[DESCRIPTION OF THE TASK]
Below this line are records; write out exactly the lines from the one containing "Build this scene" through the one containing "SC.view_settings.gamma = 1.0", with the pictures left out.

[start of INFORMATION SHOWN]

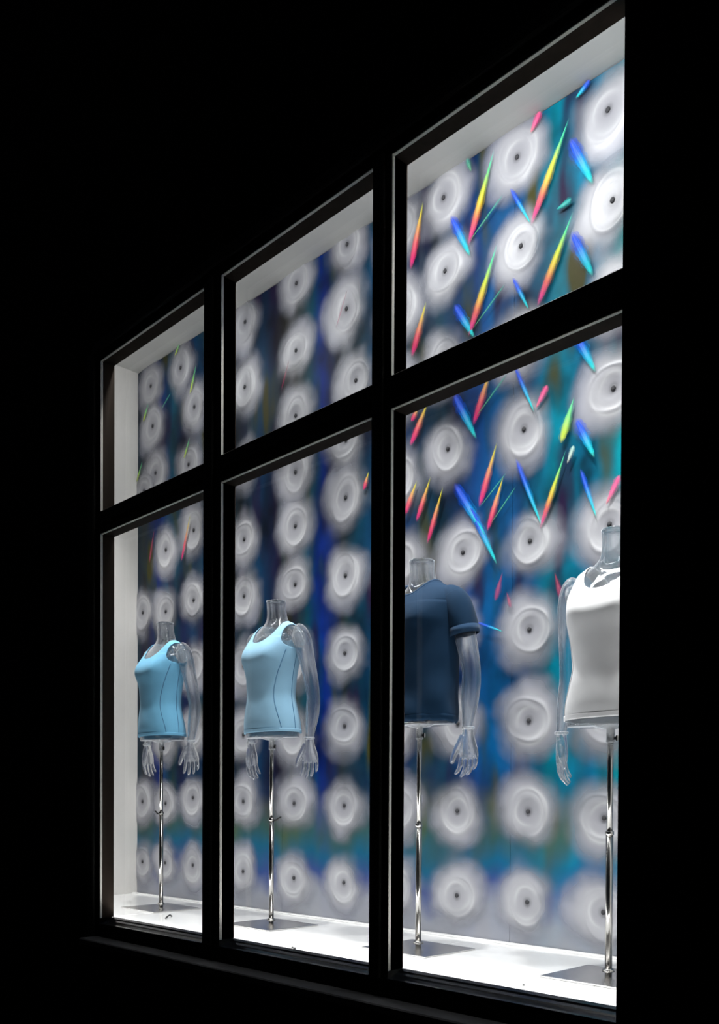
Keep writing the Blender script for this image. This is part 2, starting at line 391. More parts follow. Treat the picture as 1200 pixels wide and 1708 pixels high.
def rosette_mat():
    m, nt, b, out = new_mat('silver_rosette')
    tc = N(nt, 'ShaderNodeTexCoord'); sp = N(nt, 'ShaderNodeSeparateXYZ'); nt.links.new(tc.outputs['Object'], sp.inputs[0])
    oi = N(nt, 'ShaderNodeObjectInfo')
    rr = math_(nt, 'SQRT', math_(nt, 'ADD', math_(nt, 'POWER', sp.outputs[0], 2.0), math_(nt, 'POWER', sp.outputs[2], 2.0)))
    cmb = N(nt, 'ShaderNodeVectorMath', operation='ADD')
    sc3 = N(nt, 'ShaderNodeVectorMath', operation='SCALE'); sc3.inputs[0].default_value = (37, 11, 23)
    nt.links.new(oi.outputs['Random'], sc3.inputs['Scale'])
    nt.links.new(tc.outputs['Object'], cmb.inputs[0]); nt.links.new(sc3.outputs[0], cmb.inputs[1])
    nz = N(nt, 'ShaderNodeTexNoise'); nz.inputs['Scale'].default_value = 6.0; nz.inputs['Detail'].default_value = 2
    nt.links.new(cmb.outputs[0], nz.inputs['Vector'])
    ox = math_(nt, 'MULTIPLY_ADD', math_(nt, 'FRACT', math_(nt, 'MULTIPLY', oi.outputs['Random'], 17.0)), .036, -.024)
    oz = math_(nt, 'MULTIPLY_ADD', math_(nt, 'FRACT', math_(nt, 'MULTIPLY', oi.outputs['Random'], 41.0)), .036, -.022)
    rr2 = math_(nt, 'SQRT', math_(nt, 'ADD', math_(nt, 'POWER', math_(nt, 'SUBTRACT', sp.outputs[0], ox), 2.0), math_(nt, 'POWER', math_(nt, 'SUBTRACT', sp.outputs[2], oz), 2.0)))
    rw = math_(nt, 'ADD', rr2, math_(nt, 'MULTIPLY_ADD', nz.outputs['Fac'], .13, -.065))
    al = N(nt, 'ShaderNodeMapRange', interpolation_type='SMOOTHSTEP')
    al.inputs['From Min'].default_value = .166; al.inputs['From Max'].default_value = .052
    al.inputs['To Min'].default_value = 0; al.inputs['To Max'].default_value = .97
    nt.links.new(rw, al.inputs[0])
    r = ramp(nt, [(.0, (.08, .08, .09)), (.045, (.15, .15, .17)), (.12, (.28, .28, .31)), (.34, (.36, .36, .39)), (.50, (.34, .34, .375)), (.64, (.32, .325, .375)), (1, (.25, .265, .36))])  # dark middle: shade of the dimple put into the colour
    nt.links.new(math_(nt, 'MULTIPLY', rr, 5.5), r.inputs[0])
    # crest highlights painted in: a crescent on the rim and a fainter one inside, on the other side
    phi = math_(nt, 'MULTIPLY_ADD', math_(nt, 'FRACT', math_(nt, 'MULTIPLY', oi.outputs['Random'], 7.0)), 2.0, -1.6)
    dot = math_(nt, 'ADD', math_(nt, 'MULTIPLY', sp.outputs[0], math_(nt, 'COSINE', phi)), math_(nt, 'MULTIPLY', sp.outputs[2], math_(nt, 'SINE', phi)))
    ang = math_(nt, 'DIVIDE', dot, math_(nt, 'ADD', rr, .001))
    wr = math_(nt, 'ADD', rr, math_(nt, 'MULTIPLY_ADD', nz.outputs['Fac'], .03, -.015))
    def crest(r0, wdt, fa, fb):
        g = math_(nt, 'DIVIDE', math_(nt, 'ABSOLUTE', math_(nt, 'SUBTRACT', wr, r0)), wdt)
        g = math_(nt, 'SUBTRACT', 1.0, g, clamp=True)
        g = math_(nt, 'MULTIPLY', g, g)
        return math_(nt, 'MULTIPLY', g, math_(nt, 'MULTIPLY_ADD', ang, fa, fb, clamp=True))
    cr = math_(nt, 'ADD', crest(.078, .016, .55, .40), math_(nt, 'ADD', crest(.060, .022, .7, -.05), crest(.048, .016, -.7, .05)), clamp=True)
    cmx = N(nt, 'ShaderNodeMix', data_type='RGBA'); cmx.inputs[7].default_value = (.56, .56, .58, 1)
    nt.links.new(math_(nt, 'MULTIPLY', cr, .75), cmx.inputs[0]); nt.links.new(r.outputs[0], cmx.inputs[6]); nt.links.new(cmx.outputs[2], b.inputs['Base Color'])
    b.inputs['Roughness'].default_value = .38; b.inputs['Specular IOR Level'].default_value = .6
    tr = N(nt, 'ShaderNodeBsdfTransparent'); mx = N(nt, 'ShaderNodeMixShader')
    edge = N(nt, 'ShaderNodeMapRange', interpolation_type='SMOOTHSTEP')
    edge.inputs['From Min'].default_value = .190; edge.inputs['From Max'].default_value = .150
    nt.links.new(rr, edge.inputs[0])
    a2 = math_(nt, 'MULTIPLY', al.outputs[0], edge.outputs[0])
    nt.links.new(a2, mx.inputs[0]); nt.links.new(tr.outputs[0], mx.inputs[1]); nt.links.new(b.outputs[0], mx.inputs[2])
    nt.links.new(mx.outputs[0], out.inputs['Surface'])
    return m
M_rosette = rosette_mat()

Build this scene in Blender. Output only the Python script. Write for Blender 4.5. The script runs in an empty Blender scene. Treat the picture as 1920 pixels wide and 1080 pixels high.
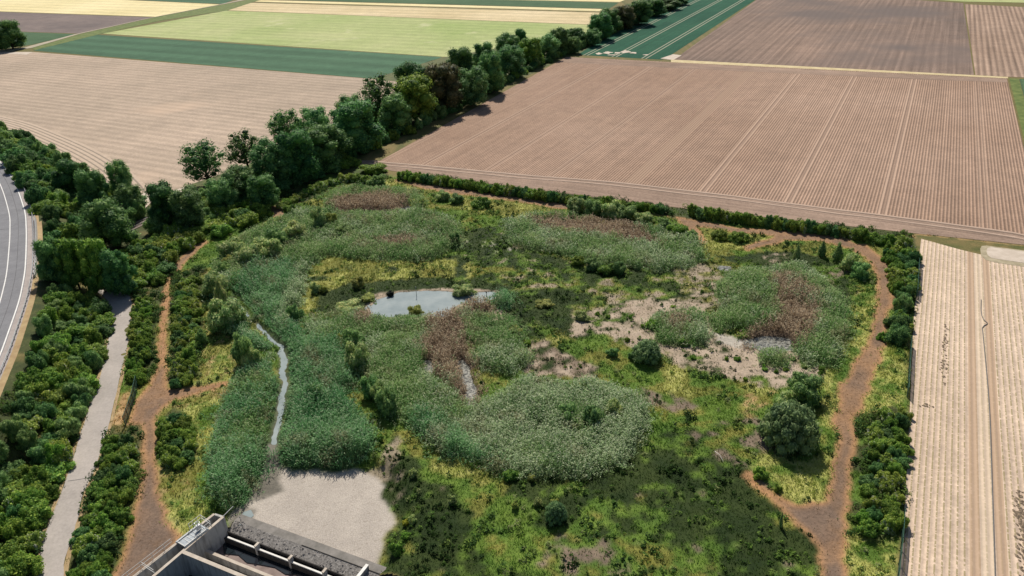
import bpy, bmesh, math, random
import numpy as np
from mathutils import Vector, Matrix
SC = bpy.context.scene
COL = SC.collection
R_ = math.radians
# ------------------------------------------------------------------ camera
F, CH = 1400.0, 70.0                       # focal length in photo pixels (1920 wide), camera height
RM = np.array([[0.9985909104646669, 0.0530678201676664, 0.0],
               [-0.02477134470059763, 0.46612880611733715, -0.8843700111318509],
               [-0.0469315887124222, 0.8831238546038026, 0.46678655016040244]])
cam = bpy.data.cameras.new('camera')
cam.sensor_width = 36.0
cam.lens = 36.0 * F / 1920.0
cam.clip_start = 0.5
cam.clip_end = 20000.0
co = bpy.data.objects.new('camera', cam)
COL.objects.link(co)
M4 = Matrix([list(RM[0]) + [0], list(RM[1]) + [0], list(RM[2]) + [CH], [0, 0, 0, 1]])
co.matrix_world = M4
SC.camera = co
# ------------------------------------------------------------------ light
SUN_EL, SUN_AZ = 47.0, -4.0                 # azimuth clockwise from +Y, where the sun stands
w = bpy.data.worlds.new('World')
SC.world = w
w.use_nodes = True
nt = w.node_tree
sky = nt.nodes.new('ShaderNodeTexSky')
sky.sky_type = 'NISHITA'
sky.sun_disc = False
sky.sun_elevation = R_(SUN_EL)
sky.sun_rotation = R_(SUN_AZ)
bg = nt.nodes['Background']
bg.inputs[1].default_value = 0.064
nt.links.new(sky.outputs[0], bg.inputs[0])
sl = bpy.data.lights.new('sun', 'SUN')
sl.energy = 5.0
sl.angle = R_(0.5)
sl.color = (1.0, 0.935, 0.83)
so = bpy.data.objects.new('sun', sl)
COL.objects.link(so)
so.location = (0, 100, 200)
sd = Vector((math.sin(R_(SUN_AZ)) * math.cos(R_(SUN_EL)), math.cos(R_(SUN_AZ)) * math.cos(R_(SUN_EL)), math.sin(R_(SUN_EL))))
so.rotation_euler = sd.to_track_quat('Z', 'Y').to_euler()
SC.view_settings.view_transform = 'Standard'
SC.view_settings.look = 'None'
SC.view_settings.exposure = 0.14
SC.view_settings.gamma = 1.0

rng = np.random.default_rng(7)
random.seed(7)


# ------------------------------------------------------------------ surveying: photo pixel -> point of the place
def at(px, py, z=0.0):
    d = RM @ np.array([px - 960.0, 540.0 - py, -F])
    t = (z - CH) / d[2]
    return float(d[0] * t), float(d[1] * t)


def poly(pts, z=0.0):
    return np.array([at(a, b, z) for a, b in pts])


HD = R_(29.3)                              # heading of the plough rows
U = np.array([math.sin(HD), math.cos(HD)])
V = np.array([math.cos(HD), -math.sin(HD)])


def uv(u, v):
    p = U * u + V * v
    return float(p[0]), float(p[1])


# ------------------------------------------------------------------ noise
def vnoise(x, y, s, seed):
    x = x / s + seed * 17.31
    y = y / s - seed * 9.77
    xi, yi = np.floor(x), np.floor(y)
    fx, fy = x - xi, y - yi
    fx = fx * fx * (3 - 2 * fx)
    fy = fy * fy * (3 - 2 * fy)

    def h(a, b):
        n = (a.astype(np.int64) * 374761393 + b.astype(np.int64) * 668265263 + seed * 974634777) & 0xffffffff
        n = ((n ^ (n >> 13)) * 1274126177) & 0xffffffff
        return ((n ^ (n >> 16)) & 0xffff) / 65535.0
    a, b, c, d = h(xi, yi), h(xi + 1, yi), h(xi, yi + 1), h(xi + 1, yi + 1)
    return (a * (1 - fx) + b * fx) * (1 - fy) + (c * (1 - fx) + d * fx) * fy


def fbm(x, y, s, seed, o=3):
    t, a, n = 0, 1.0, 0.0
    for i in range(o):
        t = t + a * vnoise(x, y, s / 2 ** i, seed + i * 3)
        n += a
        a *= 0.55
    return t / n


def inside(P, x, y):
    m = np.zeros(x.shape, bool)
    n = len(P)
    for i in range(n):
        x1, y1 = P[i]
        x2, y2 = P[(i + 1) % n]
        if y1 == y2:
            continue
        c = ((y1 > y) != (y2 > y)) & (x < (x2 - x1) * (y - y1) / (y2 - y1) + x1)
        m ^= c
    return m


def dist_line(P, x, y):
    d = np.full(np.shape(x), 1e9)
    for i in range(len(P) - 1):
        ax, ay = P[i]
        bx, by = P[i + 1]
        L = (bx - ax) ** 2 + (by - ay) ** 2 + 1e-9
        t = np.clip(((x - ax) * (bx - ax) + (y - ay) * (by - ay)) / L, 0, 1)
        d = np.minimum(d, np.hypot(x - ax - t * (bx - ax), y - ay - t * (by - ay)))
    return d


def sstep(a, b, x):
    t = np.clip((x - a) / (b - a), 0, 1)
    return t * t * (3 - 2 * t)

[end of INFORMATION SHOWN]

[SOLUTION TO THIS PROBLEM]
Build this scene in Blender. Output only the Python script. Write for Blender 4.5. The script runs in an empty Blender scene. Treat the picture as 1920 pixels wide and 1080 pixels high.
import bpy, bmesh, math, random
import numpy as np
from mathutils import Vector, Matrix
SC = bpy.context.scene
COL = SC.collection
R_ = math.radians
# ------------------------------------------------------------------ camera
F, CH = 1400.0, 70.0                       # focal length in photo pixels (1920 wide), camera height
RM = np.array([[0.9985909104646669, 0.0530678201676664, 0.0],
               [-0.02477134470059763, 0.46612880611733715, -0.8843700111318509],
               [-0.0469315887124222, 0.8831238546038026, 0.46678655016040244]])
cam = bpy.data.cameras.new('camera')
cam.sensor_width = 36.0
cam.lens = 36.0 * F / 1920.0
cam.clip_start = 0.5
cam.clip_end = 20000.0
co = bpy.data.objects.new('camera', cam)
COL.objects.link(co)
M4 = Matrix([list(RM[0]) + [0], list(RM[1]) + [0], list(RM[2]) + [CH], [0, 0, 0, 1]])
co.matrix_world = M4
SC.camera = co
# ------------------------------------------------------------------ light
SUN_EL, SUN_AZ = 47.0, -4.0                 # azimuth clockwise from +Y, where the sun stands
w = bpy.data.worlds.new('World')
SC.world = w
w.use_nodes = True
nt = w.node_tree
sky = nt.nodes.new('ShaderNodeTexSky')
sky.sky_type = 'NISHITA'
sky.sun_disc = False
sky.sun_elevation = R_(SUN_EL)
sky.sun_rotation = R_(SUN_AZ)
bg = nt.nodes['Background']
bg.inputs[1].default_value = 0.064
nt.links.new(sky.outputs[0], bg.inputs[0])
sl = bpy.data.lights.new('sun', 'SUN')
sl.energy = 5.0
sl.angle = R_(0.5)
sl.color = (1.0, 0.935, 0.83)
so = bpy.data.objects.new('sun', sl)
COL.objects.link(so)
so.location = (0, 100, 200)
sd = Vector((math.sin(R_(SUN_AZ)) * math.cos(R_(SUN_EL)), math.cos(R_(SUN_AZ)) * math.cos(R_(SUN_EL)), math.sin(R_(SUN_EL))))
so.rotation_euler = sd.to_track_quat('Z', 'Y').to_euler()
SC.view_settings.view_transform = 'Standard'
SC.view_settings.look = 'None'
SC.view_settings.exposure = 0.14
SC.view_settings.gamma = 1.0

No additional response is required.